DCN ARCHIVES

February 7, 2006

ORBA

Photo radar needed: Willms

Higher fines useless without enforcement

The incoming president of the Ontario Road Builders’ Association (ORBA) is anxious to see photo radar introduced within contractors’ work zones.

“In recent years, we’ve been trying to slow down traffic,” says Terry Willms, general manager of Georgian Aggregates and Construction Inc. of Collingwood.

Terry Willms

“While the provincial government last summer passed a bill that doubled fines for traffic violations within these zones, these fines can’t be enforced.

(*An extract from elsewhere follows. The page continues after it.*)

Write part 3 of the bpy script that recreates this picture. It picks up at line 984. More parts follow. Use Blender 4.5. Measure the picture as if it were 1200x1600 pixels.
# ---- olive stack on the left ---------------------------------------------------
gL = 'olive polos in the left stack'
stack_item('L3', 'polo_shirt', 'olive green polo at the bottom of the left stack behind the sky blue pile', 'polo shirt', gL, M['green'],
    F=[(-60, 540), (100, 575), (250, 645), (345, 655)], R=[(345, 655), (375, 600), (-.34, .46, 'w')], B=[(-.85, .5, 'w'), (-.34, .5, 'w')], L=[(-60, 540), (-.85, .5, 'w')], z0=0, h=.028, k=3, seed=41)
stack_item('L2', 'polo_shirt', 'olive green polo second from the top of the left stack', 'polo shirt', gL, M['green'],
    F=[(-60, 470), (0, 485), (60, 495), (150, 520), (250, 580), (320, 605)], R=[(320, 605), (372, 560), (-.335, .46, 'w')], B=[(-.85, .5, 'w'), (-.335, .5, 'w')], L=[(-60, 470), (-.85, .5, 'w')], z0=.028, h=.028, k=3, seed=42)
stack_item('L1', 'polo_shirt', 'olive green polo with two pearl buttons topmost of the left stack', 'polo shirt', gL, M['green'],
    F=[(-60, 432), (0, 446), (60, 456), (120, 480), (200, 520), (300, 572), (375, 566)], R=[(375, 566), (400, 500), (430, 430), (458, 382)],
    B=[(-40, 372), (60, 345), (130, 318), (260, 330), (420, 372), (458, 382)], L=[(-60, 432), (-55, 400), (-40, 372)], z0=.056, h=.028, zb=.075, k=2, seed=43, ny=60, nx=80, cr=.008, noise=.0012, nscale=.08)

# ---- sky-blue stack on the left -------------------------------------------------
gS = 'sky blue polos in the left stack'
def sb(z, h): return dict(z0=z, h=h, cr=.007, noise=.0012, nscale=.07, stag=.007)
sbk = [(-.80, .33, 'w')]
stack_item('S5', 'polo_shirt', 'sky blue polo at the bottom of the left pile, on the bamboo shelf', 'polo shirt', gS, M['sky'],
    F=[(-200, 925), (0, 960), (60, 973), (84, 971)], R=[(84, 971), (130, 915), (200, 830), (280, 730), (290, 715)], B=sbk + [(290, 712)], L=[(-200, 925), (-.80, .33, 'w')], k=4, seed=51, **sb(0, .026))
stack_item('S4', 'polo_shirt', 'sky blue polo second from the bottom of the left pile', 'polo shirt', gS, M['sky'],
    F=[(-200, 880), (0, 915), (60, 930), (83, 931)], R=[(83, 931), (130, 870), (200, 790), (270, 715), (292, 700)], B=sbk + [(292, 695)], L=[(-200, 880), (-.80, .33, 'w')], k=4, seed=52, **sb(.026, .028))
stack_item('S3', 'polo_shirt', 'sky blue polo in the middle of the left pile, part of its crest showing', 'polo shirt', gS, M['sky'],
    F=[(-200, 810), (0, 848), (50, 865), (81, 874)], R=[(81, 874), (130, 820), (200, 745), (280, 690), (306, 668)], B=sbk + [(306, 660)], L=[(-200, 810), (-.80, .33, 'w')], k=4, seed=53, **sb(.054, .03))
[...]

“For one thing, it’s unsafe for the police to chase speeders through work zones. We believe that introduction of photo radar would allow the police to enforce the legislation. At the very least, such a campaign would raise public awareness of work-zone safety.”

Willms is poised to take over the ORBA helm later today during the association’s 79th annual convention. He succeeds Doug Leslie of K.J. Beamish Construction Co. Ltd. as head of the association, which has 102 contractor members and 85 associate members.

Willms, an ORBA director since 1988, said while hot-button issues arise from year-to-year that require the association’s immediate attention, employees’ health and safety must remain the ongoing top priority.

“We can’t let that slip.”

Willms, who launched his career in construction in 1988 after graduating from the University of Guelph with a bachelor of science degree in economics, said current hot issues include “exclusion” clauses, pavement warranties and area-term contracts.

“Area Term Contracts will be our big issue for 2006,” he said. “Whether they even go ahead is still a question, and if they do, how will they be packaged.”

Willms, who grew up on a farm outside of Guelph and got his feet wet operating heavy equipment as a teenager working for Capital Paving, a company in which his father was a partner, said his third priority is the annual worst municipal roads campaign.

He said that program, which is intended to promote greater municipal infrastructure funding, “directly” meets the needs of ORBA members who are not involved in Ministry of Transportation work.

The association’s contractor members build and maintain the majority of the provincial highway system and the province’s municipal roads and bridges.